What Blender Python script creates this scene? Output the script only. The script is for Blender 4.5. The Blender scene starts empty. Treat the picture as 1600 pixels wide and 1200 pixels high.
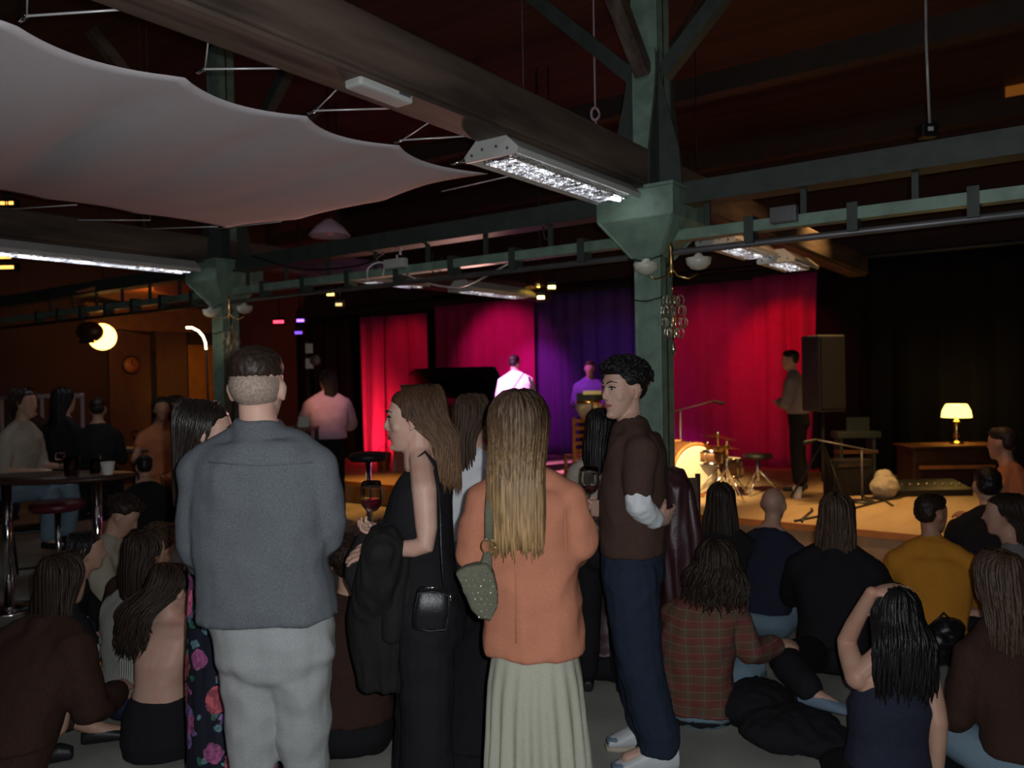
import bpy, bmesh, math, random
from mathutils import Vector, Matrix, noise, Quaternion
random.seed(7)
PI = math.pi
SC = bpy.context.scene
COL = SC.collection
# ------------------------------------------------------------------ camera
F_PX = 1240.0
CAM_Z = 1.72
YAW = math.radians(36.0)          # view direction, counter-clockwise from +X (the timber beams run along X)
PITCH = math.radians(-0.69)
ROLL = math.radians(1.0)
fwd = Vector((math.cos(YAW) * math.cos(PITCH), math.sin(YAW) * math.cos(PITCH), math.sin(PITCH)))
right0 = Vector((math.sin(YAW), -math.cos(YAW), 0.0))
up0 = right0.cross(fwd)
RT = right0 * math.cos(ROLL) - up0 * math.sin(ROLL)
UP = RT.cross(fwd)
cam_data = bpy.data.cameras.new('camera')
cam = bpy.data.objects.new('camera', cam_data)
COL.objects.link(cam)
cam.matrix_world = Matrix(((RT.x, UP.x, -fwd.x, 0), (RT.y, UP.y, -fwd.y, 0), (RT.z, UP.z, -fwd.z, CAM_Z), (0, 0, 0, 1)))
cam_data.sensor_fit = 'HORIZONTAL'
cam_data.sensor_width = 36.0
cam_data.lens = 36.0 * F_PX / 1600.0
cam_data.clip_start = 0.02
cam_data.dof.use_dof = True
cam_data.dof.focus_distance = 3.0
cam_data.dof.aperture_fstop = 2.6
SC.camera = cam
CAM = Vector((0, 0, CAM_Z))
FH = Vector((math.cos(YAW), math.sin(YAW), 0))
RH = right0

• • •

Make an exact copy of all the material, but keep the pictures out of it.

What Blender Python script creates this scene? Output the script only. The script is for Blender 4.5. The Blender scene starts empty. Treat the picture as 1600 pixels wide and 1200 pixels high.
import bpy, bmesh, math, random
from mathutils import Vector, Matrix, noise, Quaternion
random.seed(7)
PI = math.pi
SC = bpy.context.scene
COL = SC.collection
# ------------------------------------------------------------------ camera
F_PX = 1240.0
CAM_Z = 1.72
YAW = math.radians(36.0)          # view direction, counter-clockwise from +X (the timber beams run along X)
PITCH = math.radians(-0.69)
ROLL = math.radians(1.0)
fwd = Vector((math.cos(YAW) * math.cos(PITCH), math.sin(YAW) * math.cos(PITCH), math.sin(PITCH)))
right0 = Vector((math.sin(YAW), -math.cos(YAW), 0.0))
up0 = right0.cross(fwd)
RT = right0 * math.cos(ROLL) - up0 * math.sin(ROLL)
UP = RT.cross(fwd)
cam_data = bpy.data.cameras.new('camera')
cam = bpy.data.objects.new('camera', cam_data)
COL.objects.link(cam)
cam.matrix_world = Matrix(((RT.x, UP.x, -fwd.x, 0), (RT.y, UP.y, -fwd.y, 0), (RT.z, UP.z, -fwd.z, CAM_Z), (0, 0, 0, 1)))
cam_data.sensor_fit = 'HORIZONTAL'
cam_data.sensor_width = 36.0
cam_data.lens = 36.0 * F_PX / 1600.0
cam_data.clip_start = 0.02
cam_data.dof.use_dof = True
cam_data.dof.focus_distance = 3.0
cam_data.dof.aperture_fstop = 2.6
SC.camera = cam
CAM = Vector((0, 0, CAM_Z))
FH = Vector((math.cos(YAW), math.sin(YAW), 0))
RH = right0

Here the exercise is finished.